*REQUIRED WORK:* Can you transcribe the data exactly? Leave the pictures out.

*DATASET CONTENT:*
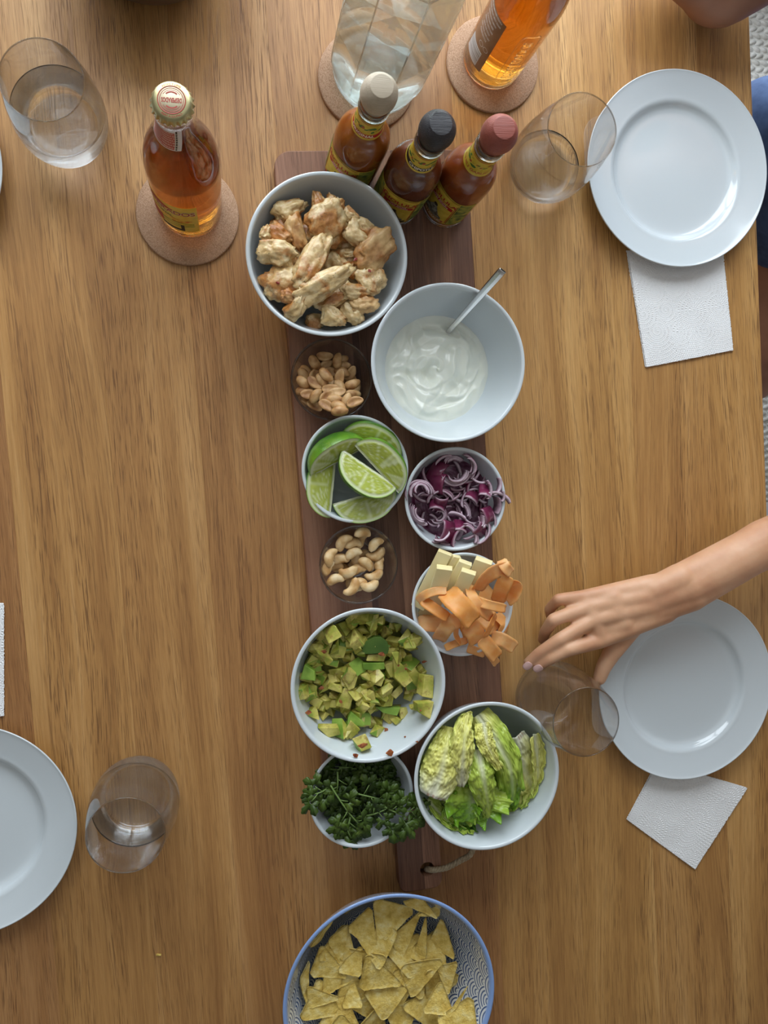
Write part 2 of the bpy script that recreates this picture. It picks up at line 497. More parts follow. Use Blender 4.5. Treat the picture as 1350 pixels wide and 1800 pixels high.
# ------------------------------------------------------------------ plates
def plate(x, y, label, R=99.6, wr=.675, loc_z=0.05):
    w = R * wr
    up = [(0, 5.2), (w * .6, 5.2), (w * .86, 5.6), (w * .95, 6.6), (w, 8.8), (w * 1.035, 11.4), (w * 1.075, 12.9), (w * 1.14, 13.7), (R * .85, 15.4), (R * .96, 18.0), (R - .8, 19.2)]
    up = smoothprof(up, 4)
    lip = [(R - .1, 18.9), (R, 18.0), (R - .5, 17.0)]
    dn = smoothprof([(R - 2.5, 15.6), (R * .85, 11.6), (w * 1.1, 8.6), (w * 1.0, 5.2), (w * .9, 2.3)], 4) + [(w * .89, .0), (w * .84, 0), (w * .83, 1.9), (0, 2.0)]
    V, F = lathe((up + lip + dn)[::-1], 128)
    tag(mk('dinner_plate', V, F, PORC, loc=(x, y, loc_z)), label, 'plate', 'white porcelain plates')
plate(451.3, 309.2, 'empty white porcelain plate at the upper right place setting')
plate(471.6, -231.6, 'empty white porcelain plate beside the reaching hand at lower right')
plate(-249.4, -331.7, 'empty white porcelain plate at the lower left, half out of frame')
plate(-302.0, 268.0, 'white porcelain plate of which only a sliver shows at upper left')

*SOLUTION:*
Write part 2 of the bpy script that recreates this picture. It picks up at line 497. More parts follow. Use Blender 4.5. Treat the picture as 1350 pixels wide and 1800 pixels high.
# ------------------------------------------------------------------ plates
def plate(x, y, label, R=99.6, wr=.675, loc_z=0.05):
    w = R * wr
    up = [(0, 5.2), (w * .6, 5.2), (w * .86, 5.6), (w * .95, 6.6), (w, 8.8), (w * 1.035, 11.4), (w * 1.075, 12.9), (w * 1.14, 13.7), (R * .85, 15.4), (R * .96, 18.0), (R - .8, 19.2)]
    up = smoothprof(up, 4)
    lip = [(R - .1, 18.9), (R, 18.0), (R - .5, 17.0)]
    dn = smoothprof([(R - 2.5, 15.6), (R * .85, 11.6), (w * 1.1, 8.6), (w * 1.0, 5.2), (w * .9, 2.3)], 4) + [(w * .89, .0), (w * .84, 0), (w * .83, 1.9), (0, 2.0)]
    V, F = lathe((up + lip + dn)[::-1], 128)
    tag(mk('dinner_plate', V, F, PORC, loc=(x, y, loc_z)), label, 'plate', 'white porcelain plates')
plate(451.3, 309.2, 'empty white porcelain plate at the upper right place setting')
plate(471.6, -231.6, 'empty white porcelain plate beside the reaching hand at lower right')
plate(-249.4, -331.7, 'empty white porcelain plate at the lower left, half out of frame')
plate(-302.0, 268.0, 'white porcelain plate of which only a sliver shows at upper left')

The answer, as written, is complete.